* Start *
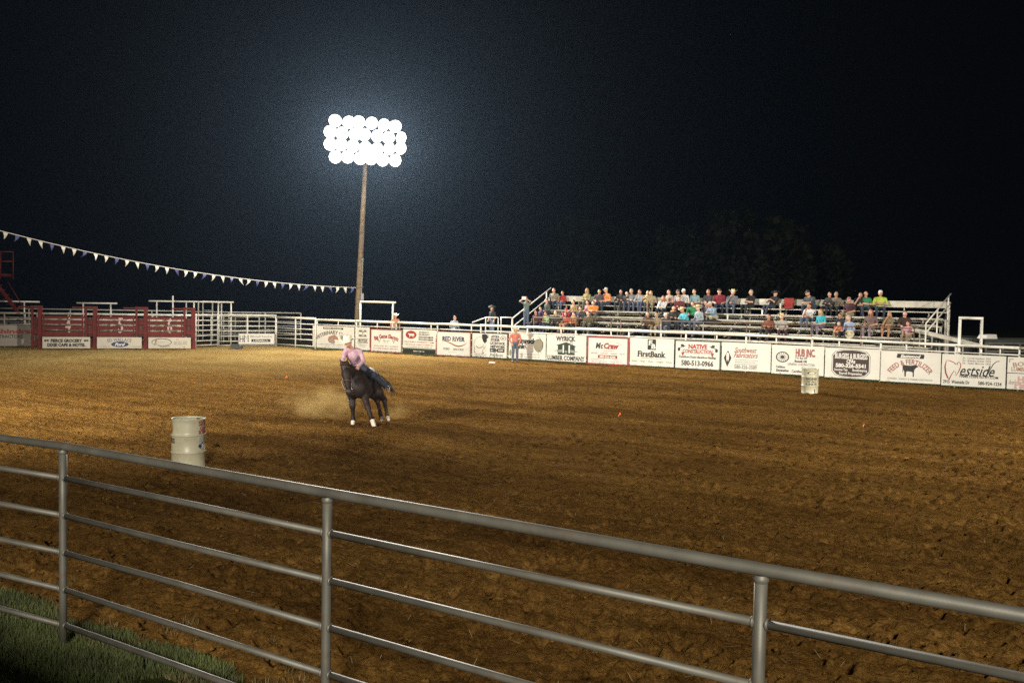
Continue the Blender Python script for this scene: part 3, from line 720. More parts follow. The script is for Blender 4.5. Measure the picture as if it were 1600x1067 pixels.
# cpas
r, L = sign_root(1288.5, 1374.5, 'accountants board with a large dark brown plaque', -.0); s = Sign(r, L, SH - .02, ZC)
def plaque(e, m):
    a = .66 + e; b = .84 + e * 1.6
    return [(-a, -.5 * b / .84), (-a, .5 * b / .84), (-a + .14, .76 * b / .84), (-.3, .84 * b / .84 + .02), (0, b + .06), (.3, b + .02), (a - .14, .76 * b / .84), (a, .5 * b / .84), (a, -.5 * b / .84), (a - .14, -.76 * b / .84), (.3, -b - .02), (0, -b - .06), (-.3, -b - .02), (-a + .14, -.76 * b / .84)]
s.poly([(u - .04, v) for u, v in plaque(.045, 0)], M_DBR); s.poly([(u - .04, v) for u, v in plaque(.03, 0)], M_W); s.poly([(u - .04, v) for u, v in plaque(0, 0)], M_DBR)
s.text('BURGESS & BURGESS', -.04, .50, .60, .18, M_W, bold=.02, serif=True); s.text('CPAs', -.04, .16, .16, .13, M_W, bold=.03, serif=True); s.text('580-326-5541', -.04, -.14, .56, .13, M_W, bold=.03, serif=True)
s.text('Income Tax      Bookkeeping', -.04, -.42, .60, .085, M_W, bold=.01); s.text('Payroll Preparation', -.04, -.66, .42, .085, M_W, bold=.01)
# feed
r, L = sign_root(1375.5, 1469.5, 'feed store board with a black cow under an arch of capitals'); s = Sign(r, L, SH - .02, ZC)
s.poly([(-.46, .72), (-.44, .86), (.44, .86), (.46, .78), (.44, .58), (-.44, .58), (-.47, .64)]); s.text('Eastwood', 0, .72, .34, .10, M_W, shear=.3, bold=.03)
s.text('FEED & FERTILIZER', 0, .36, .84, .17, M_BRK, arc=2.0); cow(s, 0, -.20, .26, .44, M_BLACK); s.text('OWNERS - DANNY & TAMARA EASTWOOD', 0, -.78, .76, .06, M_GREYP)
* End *
• Stated problem:
Print each line of the material above exactly, with the pictures removed from your copy.

• Solution to the problem:
Continue the Blender Python script for this scene: part 3, from line 720. More parts follow. The script is for Blender 4.5. Measure the picture as if it were 1600x1067 pixels.
# cpas
r, L = sign_root(1288.5, 1374.5, 'accountants board with a large dark brown plaque', -.0); s = Sign(r, L, SH - .02, ZC)
def plaque(e, m):
    a = .66 + e; b = .84 + e * 1.6
    return [(-a, -.5 * b / .84), (-a, .5 * b / .84), (-a + .14, .76 * b / .84), (-.3, .84 * b / .84 + .02), (0, b + .06), (.3, b + .02), (a - .14, .76 * b / .84), (a, .5 * b / .84), (a, -.5 * b / .84), (a - .14, -.76 * b / .84), (.3, -b - .02), (0, -b - .06), (-.3, -b - .02), (-a + .14, -.76 * b / .84)]
s.poly([(u - .04, v) for u, v in plaque(.045, 0)], M_DBR); s.poly([(u - .04, v) for u, v in plaque(.03, 0)], M_W); s.poly([(u - .04, v) for u, v in plaque(0, 0)], M_DBR)
s.text('BURGESS & BURGESS', -.04, .50, .60, .18, M_W, bold=.02, serif=True); s.text('CPAs', -.04, .16, .16, .13, M_W, bold=.03, serif=True); s.text('580-326-5541', -.04, -.14, .56, .13, M_W, bold=.03, serif=True)
s.text('Income Tax      Bookkeeping', -.04, -.42, .60, .085, M_W, bold=.01); s.text('Payroll Preparation', -.04, -.66, .42, .085, M_W, bold=.01)
# feed
r, L = sign_root(1375.5, 1469.5, 'feed store board with a black cow under an arch of capitals'); s = Sign(r, L, SH - .02, ZC)
s.poly([(-.46, .72), (-.44, .86), (.44, .86), (.46, .78), (.44, .58), (-.44, .58), (-.47, .64)]); s.text('Eastwood', 0, .72, .34, .10, M_W, shear=.3, bold=.03)
s.text('FEED & FERTILIZER', 0, .36, .84, .17, M_BRK, arc=2.0); cow(s, 0, -.20, .26, .44, M_BLACK); s.text('OWNERS - DANNY & TAMARA EASTWOOD', 0, -.78, .76, .06, M_GREYP)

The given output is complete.